Born in the Auckland suburb of Devonport on 26 August 1927, Amos was the daughter of Charles Edwin Ross Turner and Lucy Caroline Turner (née Mansfield).[1][2] She married Phil Amos in 1949, and the couple, both schoolteachers, taught in various isolated New Zealand communities.[3] They had two sons, and an adopted daughter.[4] Phil Amos was a Member of Parliament from 1963 to 1975, and served as a cabinet minister in the third Labour government (1972–1975).[3] In 1977, Jill and Phil Amos went to Tanzania to teach, but Jill Amos returned to New Zealand the following year and the couple divorced.[3] Before she left Tanzania she nominated for the Labour candidacy for the electorate of Papatoetoe. She posted a cassette tape which was played at the selection meeting in her stead. She was unsuccessful in her bid for the nomination.[5]

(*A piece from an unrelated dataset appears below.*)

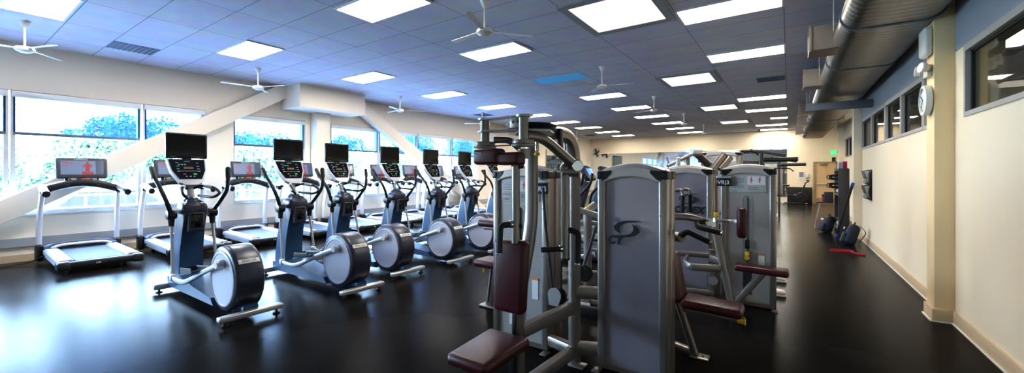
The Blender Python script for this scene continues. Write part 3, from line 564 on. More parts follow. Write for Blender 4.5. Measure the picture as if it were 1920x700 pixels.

Jill Amos was appointed as a justice of the peace in 1980,[6] and served as the president of the Citizens Association for Racial Equality between 1980 and 1981.[7] A long-time Labour Party member, she went on to be elected as a Manukau City Councillor (1974–77; 1980–90) and an Auckland Regional Councillor (1980–83). She was one of the founders of the New Zealand AIDS Foundation, and during the 1994 South African election she was a United Nations observer.[6][8]
She was in favour of homosexual law reform in New Zealand and listed her name openly in support.[9]
Amos was awarded the New Zealand Suffrage Centennial Medal in 1993.[6] In the 2001 New Year Honours, she was appointed a Companion of the New Zealand Order of Merit, for services to the community.[10]
Amos died at home in Katikati on 19 April 2017, aged 89. She was survived by two of her three children.[11]